134: Jose Santiago Canizares, Spain, Panini England European Football Championship ’96

Today Mat Jolin-Beech takes a look at a multi-talented Spanish shot stopper who was cruelly robbed of greater international recognition by injury. Dave Beasant incident aside you might also be concerned about our author’s physical state after reading today’s post but thankfully the only real victim in his accident was his jeans which can now qualify him for the hot youth trends he was always destined to model. Over to Mat with the rest.

Before I get into the meat of this post, the inspiration came to me at about 6:45am when cycling on my way to the train station. Given it was December, bloody freezing out, and the roads were damp, what was about to happen should have been obvious. So obvious in fact that I, as the conscientious, hi vis and helmet wearing cyclist, knew this could happen. Coming to a junction, I slowed down more than normal before commencing my right turn. Only I didn’t.

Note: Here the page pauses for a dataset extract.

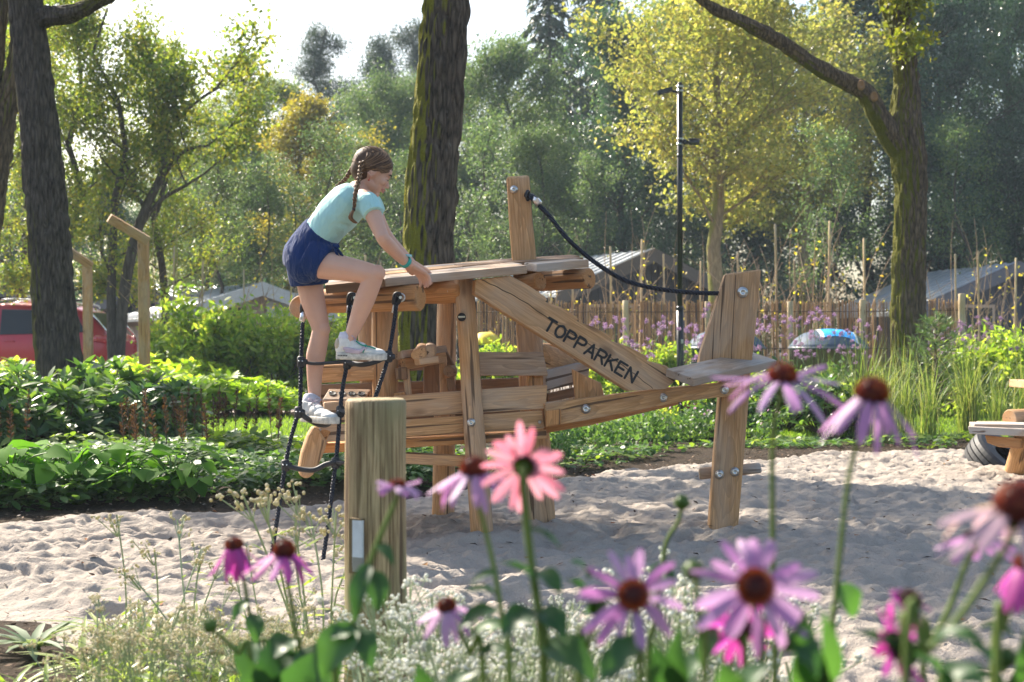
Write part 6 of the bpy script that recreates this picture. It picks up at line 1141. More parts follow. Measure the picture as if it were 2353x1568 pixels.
coneflower('low lilac coneflower in side view above white flowers', 1026, 1396, 1.55, .0105, .036, 13, (-.1, -.15, 1), -.40, 'petal', [(1050, 1440), (1080, 1500), (1110, 1566)], [(1075, 1470, 1190, 1440, 50), (1090, 1510, 1200, 1500, 40)], hh=.8, seed=20)
coneflower('purple coneflower turned away with folded petals near the picture bottom', 2052, 1478, 1.15, .0120, .030, 14, (-.55, .5, -.25), -.15, 'petal_deep', [(2070, 1500), (2082, 1566)], [(2080, 1540, 1960, 1450, 50), (2085, 1520, 2060, 1440, 40), (2080, 1560, 2160, 1470, 60)], hh=.4, seed=21, cdark=.4)
coneflower('small faded lilac coneflower under the big orange coned flower', 2240, 1232, 1.25, .0090, .030, 11, (.1, .3, .9), -.2, 'petal', [(2222, 1290), (2180, 1400), (2140, 1480), (2120, 1566)], [(2250, 1440, 2330, 1460, 40)], hh=.4, seed=22, cdark=.3)
coneflower('purple coneflower half out of the picture beneath the orange cone', 2362, 1300, 1.1, .0110, .030, 13, (.1, -.1, 1), -.9, 'petal_deep', [(2330, 1370), (2305, 1450), (2290, 1566)], [], hh=.6, seed=23)
coneflower('green bud on a thin stem in front of the open sand', 1566, 1156, 1.7, .0085, 0, 0, (.1, -.1, 1), 0, 'petal', [(1555, 1205), (1530, 1250), (1520, 1330), (1500, 1450), (1490, 1566)], [(1522, 1290, 1500, 1380, 40), (1522, 1300, 1545, 1360, 30)], cone=False)
coneflower('shaggy green bud between the two outward facing coneflowers', 1592, 1312, 1.2, .0085, 0, 0, (-.4, -.6, .6), 0, 'petal', [(1600, 1360), (1610, 1460), (1620, 1566)], [], cone=False)
coneflower('small brownish bud on a bent stem over cream flowers', 484, 1438, 1.7, .0085, 0, 0, (-.7, -.1, .7), 0, 'petal', [(505, 1460), (545, 1500), (580, 1566)], [], cone=False)
coneflower('green bud with tiny pink petals above the turned away coneflower', 2090, 1380, 1.2, .0098, .012, 7, (.3, -.4, .8), .1, 'petal_deep', [(2078, 1440), (2080, 1566)], [(2076, 1440, 2010, 1420, 30)], hh=.7, cdark=.6)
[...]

The front wheel slid from underneath me, leaving me floundering on the floor in the middle of the road underneath my folding Land Rover bicycle.

After doing the essential checks (no broken bones, bike in one piece, phones and wallet still intact) I picked up the bike and my first through was “Oh God, I’m going to miss my train!” I carried on (slightly more sheepishly) to the station and just made my train. Then inspiration struck – injuries and missing things. And to me, that can only mean one man.

Injuries can be cruel for footballers. They can define a career for some – Darren Anderton for one. They can blunt one’s impact – see Michael Owen and his hamstrings. Or they can become the source of some weird collective nationwide voodoo – see David Beckham and his metatarsal in 2002. And then there are the freak injuries (just like falling off a bike and (nearly) missing your train to work).

The freakiest and unluckiest injuries of them all must got to one Santiago Canizares. The eccentric Spaniard was just about to get his opportunity in the limelight for his national team (that was just starting to come good after years of underachieving). Having not quite broken into the first team in the 90s and for Euro 2000, he had made the number one shirt his own. He was going to be between the sticks at the 2002 World Cup in Japan and Korea.

Or he was until fate intervened – amusingly because of his butter fingers. He dropped a bottle of aftershave, severing a tendon in his foot less than a week before the squad departed for the Far East. His opportunity was lost, and some young whippersnapper 18-year old took his place. One Iker Casillas. What did he achieve with his career eh? I could end it there, or go on to talk about Canizares’ heroics over two decades and 500 club games; or about the fact he’s fathered seven kids one of whom is in the Real Madrid set up pushing for a squad place. But what shocked me most of all – and something I genuinely had no clue about, was Canizares’ post football career.

Usually for footballers, this is coaching, management, punditry, owning a pub, property development, or advertising bookies but for Canizares, he went back to one of his young loves. Rallying. Yes, driving absurdly quickly, in powerful lightweight cars, along narrow roads and perilously close to trees, cliffs, and spectators. And it turns out he’s not bad at it either. His first rally came in 2010 two years after hanging up his gloves. Within a year he was representing the Suzuki Ibérica Motor Sport team. By 2017, he had earned his first rallying victory by winning the Rally de la Cerámica with a Porsche 997 before going on to be crowned Valencian Community champion.

What all of this proves is that goalkeepers really are mad and that injuries aren’t always the end. And that falling off your bike on the ice doesn’t mean you have to miss your train to work. Or something.